Efficient combination of Roll-to-Roll compatible techniques towards the large area deposition of a polymer dielectric film and the solution-processing of an organic semiconductor for the field-effect transistors fabrication on plastic substrate

Abstract

Abstract Flexible Organic Field-Effect Transistors (OFETs) constitute nowadays a highly promising field of the organic and printed electronics due to their multiple applications (flexible displays, sensors etc.). However, their cost-effective fabrication by large area Roll-to-Roll compatible printing methods still remains a challenge for their integration to commercial products. In this work, the moderate speed (1 m/min) process of the flexible cross-linked Poly(4-vinyl phenol) (PVP) polymer gate dielectric layer was carried out by integrating a slot-die method that mimics the Roll-to-Roll (R2R) coating conditions, in combination to an airbrush spray method for the solution-processing of the 6,13-bis(triisopropylsilylethynyl)-pentacene (TIPS-PEN) organic semiconductor. Particularly, the PVP dielectric was slot-die-coated over a 90 × 15 cm2 substrate, while subsequently the TIPS-PEN semiconductor was sprayed onto the 15 × 20 mm2 cPVP-patterned plastic substrates. Α surface investigation study on the well-formed slot-die-coated cPVP strips was conducted, revealing desirable dielectric film topography as a result of the good control over the coating process. A detailed analysis of the cPVP thickness evolution along the 90 × 1.3 cm2 patterned stripe, was carried out. The morphological analysis of the sprayed TIPS-PEN layer over the cPVP film revealed well-organized large crystalline domains across the channel area, as a result of the sufficient crystallization time and the excellent cPVP surface morphology.
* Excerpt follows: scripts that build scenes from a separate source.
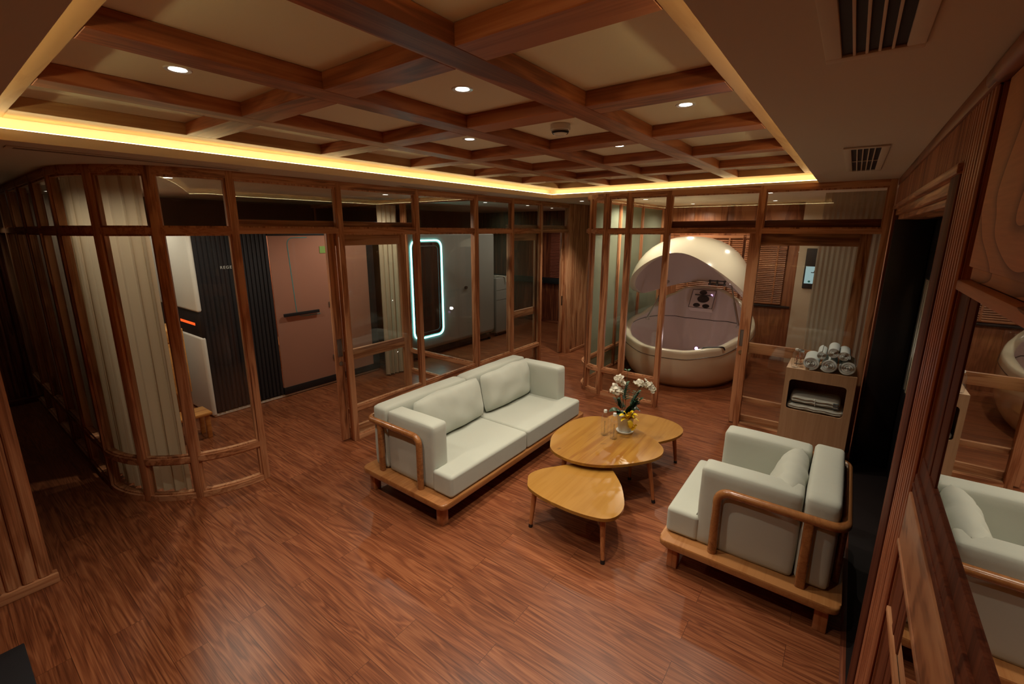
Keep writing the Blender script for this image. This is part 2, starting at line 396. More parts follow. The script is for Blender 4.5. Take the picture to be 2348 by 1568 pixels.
def soft_prism(bm, outline, z0, z1, r, n=5, crown=0.0):
    """block over a plan outline with rounded top and bottom edges"""
    P = [Vector(p) for p in outline]; k = len(P)
    area = sum(P[i].x*P[(i+1) % k].y-P[(i+1) % k].x*P[i].y for i in range(k))
    if area < 0: P.reverse()
    nr = []
    for i in range(k):
        a = (P[i]-P[i-1]).normalized(); b = (P[(i+1) % k]-P[i]).normalized()
        na = Vector((a.y, -a.x)); nb = Vector((b.y, -b.x)); m = (na+nb).normalized()
        nr.append(m/max(.4, m.dot(na)))
    prof = [(r*(1-math.sin(PI/2*j/n)), z0+r*(1-math.cos(PI/2*j/n))) for j in range(n+1)]
    prof += [(r*(1-math.cos(PI/2*j/n)), z1-r*(1-math.sin(PI/2*j/n))) for j in range(n+1)]
    rings = [[bm.verts.new((P[i].x-nr[i].x*d, P[i].y-nr[i].y*d, z)) for i in range(k)] for d, z in prof]
    for a, b in zip(rings, rings[1:]):
        for i in range(k): bm.faces.new((a[i], a[(i+1) % k], b[(i+1) % k], b[i]))
    caps = [bm.faces.new(list(reversed(rings[0]))), bm.faces.new(rings[-1])]
    bmesh.ops.triangulate(bm, faces=caps, quad_method='BEAUTY', ngon_method='EAR_CLIP')

def round_poly(pts, r, seg=6):
    out = []; n = len(pts)
    for i in range(n):
        p = Vector(pts[i]); a = Vector(pts[i-1]); b = Vector(pts[(i+1) % n])
        rr = r[i] if hasattr(r, '__len__') else r
        u = (a-p).normalized(); v = (b-p).normalized()
        ang = u.angle(v); t = min(rr/math.tan(ang/2), .49*(a-p).length, .49*(b-p).length)
        s = p+u*t; e = p+v*t
        for k in range(seg+1):
            q = k/seg
            out.append(tuple((s*(1-q)*(1-q)+p*2*q*(1-q)+e*q*q)))
    return out

def smooth_path(pts, r, seg=6):
    out = [Vector(pts[0])]
    for i in range(1, len(pts)-1):
        p = Vector(pts[i]); a = Vector(pts[i-1]); b = Vector(pts[i+1])
        u = (a-p); v = (b-p); t = min(r, .49*u.length, .49*v.length)
        s = p+u.normalized()*t; e = p+v.normalized()*t
        for k in range(seg+1):
            q = k/seg
            out.append(s*(1-q)*(1-q)+p*2*q*(1-q)+e*q*q)
    out.append(Vector(pts[-1])); return out

def spline(pts, sub=6, closed=True):
    """Catmull-Rom through 2-D points"""
    n = len(pts); out = []
    for i in range(n):
        p0, p1, p2, p3 = (Vector(pts[(i+k) % n]) for k in (-1, 0, 1, 2))
        for j in range(sub):
            t = j/sub
            out.append(tuple(.5*((2*p1)+(p2-p0)*t+(2*p0-5*p1+4*p2-p3)*t*t+(3*p1-p0-3*p2+p3)*t**3)))
    return out

def cushion(bm, lo, hi, r=.035, bulge=.012, nx=14, ny=8, nz=6, wr=.004, seed=0):
    """upholstered block: rounded, slightly swollen and wrinkled"""
    lo = Vector(lo); hi = Vector(hi); c = (lo+hi)/2; h = (hi-lo)/2
    res = bmesh.ops.create_cube(bm, size=2)
    vs = set(res['verts'])
    es = list({e for v in vs for e in v.link_edges})
    ret = bmesh.ops.subdivide_edges(bm, edges=es, cuts=11, use_grid_fill=True)
    vs = set(bm.verts)
    for v in vs:
        if not v.is_valid: continue
        q = v.co.copy()
        # concentrate the grid near the edges
        q = Vector([math.copysign(1-(1-abs(t))**1.35, t) if abs(t) < 1 else t for t in q])
        p = Vector((q.x*h.x, q.y*h.y, q.z*h.z))
        inner = Vector([max(-(h[i]-r), min(h[i]-r, p[i])) for i in range(3)])
        d = p-inner
        if d.length > 1e-9:
            p = inner+d.normalized()*min(r, d.length if sum(abs(x) > 1e-9 for x in d) == 1 else r)
        u = [p[i]/h[i] for i in range(3)]
        b = bulge
        p.x += b*u[0]*(1-u[1]**2)*(1-u[2]**2); p.y += b*u[1]*(1-u[0]**2)*(1-u[2]**2); p.z += b*u[2]*(1-u[0]**2)*(1-u[1]**2)
        nn = noise.noise((p+c)*5+Vector((seed*3.1, seed, 0)))
        v.co = c+p+p.normalized()*nn*wr
    return vs

def pillow(bm, wx, hz, t, seed=0):
    """loose pillow standing in the x-z plane, thickness along y"""
    n = 22; m = 16; front = []; back = []
    def pos(i, j, s):
        u = -1+2*i/n; v = -1+2*j/m
        e = ((1-abs(u)**2.6)*(1-abs(v)**2.6))
        th = max(.006, t/2*max(e, 0)**.40)
        # sides pull in between the corners
        k = .11*abs(u*v)**3
        x = u*wx/2*(1-k*.55)*(1-.012*(1-v*v)); z = v*hz/2*(1-k)*(1-.02*(1-u*u))
        crease = math.sin(x*46+seed*2+3*noise.noise(Vector((x*5, z*5, seed))))*max(0, v)**1.5
        wn = noise.noise(Vector((x*7+seed*5, z*7, s*2.0)))*.016+noise.noise(Vector((x*22+seed, z*5, s)))*.007+crease*.0045
        return Vector((x, s*(th+wn*min(1, e*3)), z+.012*noise.noise(Vector((x*4+seed*3, s, 1)))*(v if v > 0 else 0)))
    for s, store in ((-1, front), (1, back)):
        for i in range(n+1):
            store.append([])
            for j in range(m+1):
                edge_ = i in (0, n) or j in (0, m)
                if s == 1 and edge_: store[-1].append(front[i][j])
                else:
                    p = pos(i, j, s)
                    if edge_: p.y = 0
                    store[-1].append(bm.verts.new(p))
    for g, flip in ((front, False), (back, True)):
        for i in range(n):
            for j in range(m):
                q = (g[i][j], g[i+1][j], g[i+1][j+1], g[i][j+1])
                bm.faces.new(q if not flip else tuple(reversed(q)))

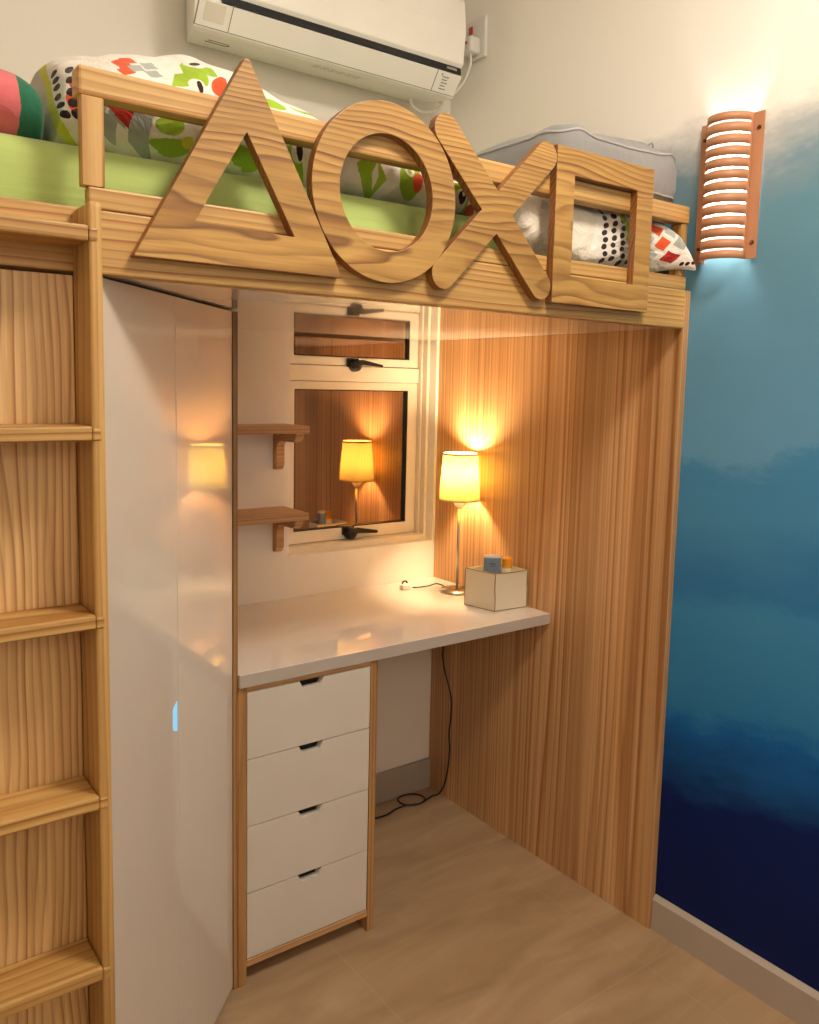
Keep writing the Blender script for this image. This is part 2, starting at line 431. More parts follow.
# ------------------------------------------------------------------ the four big wooden shapes on the rail
def L(x, z): return ((x+1.741)*1.0141-1.741, (z-1.3917)*1.0141+1.3917)
y0, y1 = F-.0192, F-.0001
def shape(name, label, bm, c):
    o = obj(name, bm, [M['wood_letter'], M['wood_edge_shaded']], bevel=.0012, origin=(c[0], (y0+y1)/2, c[1]))
    for p in o.data.polygons:
        if abs(p.normal.y) < .5: p.material_index = 1       # sawn edges: end grain, with side shade also put into the colour
    return tag(o, label, 'wall letter', 'wooden shapes on the bed rail')
def rounded(pts, rs, n=6):
    out = []
    for i, (p, r) in enumerate(zip(pts, rs)):
        p = Vector(p); a = (Vector(pts[i-1])-p).normalized(); c = (Vector(pts[(i+1) % len(pts)])-p).normalized()
        half = a.angle(c)/2; d = r/math.tan(half)
        s, e = p+a*d, p+c*d; ctr = p+(a+c).normalized()*(r/math.sin(half))
        for k in range(n):
            q = s.lerp(e, k/(n-1))-ctr; out.append(tuple(ctr+q.normalized()*r))
    return out
o_ = rounded([L(-1.340, 1.570), L(-.989, 1.570), L(-1.1635, 1.886)], [.0015, .0015, .006])
i_ = rounded([L(-1.247, 1.630), L(-1.080, 1.626), L(-1.1635, 1.772)], [.0008, .0008, .0008])
shape('wooden_triangle', 'large wooden triangle cut-out on the bed rail, beside the ring', ring_prism(o_, i_, XZ, y0, y1), (-1.155, 1.57))
c = L(-.899, 1.7205); ro, ri = .1525, .0985
circ = lambda r: [(c[0]+r*math.cos(2*PI*k/72), c[1]+r*math.sin(2*PI*k/72)) for k in range(72)]
shape('wooden_ring', 'large round wooden ring on the bed rail, between triangle and cross', ring_prism(circ(ro), circ(ri), XZ, y0, y1), (c[0], c[1]-ro))
cx, cz = L(-.6455, 1.7225); hw = .0282
ends = [L(-.7735, 1.8500), L(-.5235, 1.5975), L(-.5195, 1.8475), L(-.7715, 1.5975)]
dirs = [(Vector(e)-Vector((cx, cz))) for e in ends]
order = sorted(dirs, key=lambda v: math.atan2(v.y, v.x))
poly = []
for k, d in enumerate(order):
    u = d.normalized(); nrm = Vector((-u.y, u.x)); e = Vector((cx, cz))+d
    base = math.atan2(u.y, u.x)
    for j in range(13):
        a = base-PI/2+PI*j/12; poly.append((e.x+hw*math.cos(a), e.y+hw*math.sin(a)))
    d2 = order[(k+1) % 4].normalized()          # inner notch between this arm and the next
    ang = u.angle(d2); bis = (u+d2).normalized()
    q = Vector((cx, cz))+bis*(hw/math.sin(ang/2)); poly.append((q.x, q.y))
shape('wooden_cross', 'large wooden X with rounded arms on the bed rail', prism(poly, XZ, y0, y1), (cx, cz-.15))
a, b_ = L(-.491, 1.567); c2, d2 = L(-.187, 1.8755)
so = [(a, b_), (c2, b_), (c2, d2), (a, d2)]
ia, ib = L(-.438, 1.624); ic, id_ = L(-.241, 1.8225)
shape('wooden_square', 'large square wooden frame on the bed rail, nearest the slatted wall lamp', ring_prism(so, [(ia, ib), (ic, ib), (ic, id_), (ia, id_)], XZ, y0, y1), ((a+c2)/2, b_))

# ------------------------------------------------------------------ bedding
def soft_box(x0, x1, y0, y1, z0, z1, r, n=6):
    bm = box(x0, x1, y0, y1, z0, z1)
    bmesh.ops.bevel(bm, geom=bm.edges[:], offset=r, segments=n, affect='EDGES', profile=.5)
    return bm
mat = soft_box(bx0+.02, -.006, -.862, -.035, ZU+.019, 1.742, .03)
o = obj('mattress', mat, M['mattress_green'], smooth=True, origin=(-1.1, -.45, ZU+.019))
tag(o, 'mattress under a lime green fitted sheet, lying in the loft bed', 'mattress')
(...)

The fabricated bottom gate/top contact flexible OFETs exhibited excellent I-V electrical characteristics with a maximum mobility of 0.21 cm2/V, negligible hysteresis, low threshold voltages (average value of −0.1 V) and on/off current ratios in the range of 103 to >104. These results demonstrate the potentiality of the proposed scalable methods for the large scale fabrication of high performance low-cost OFET devices.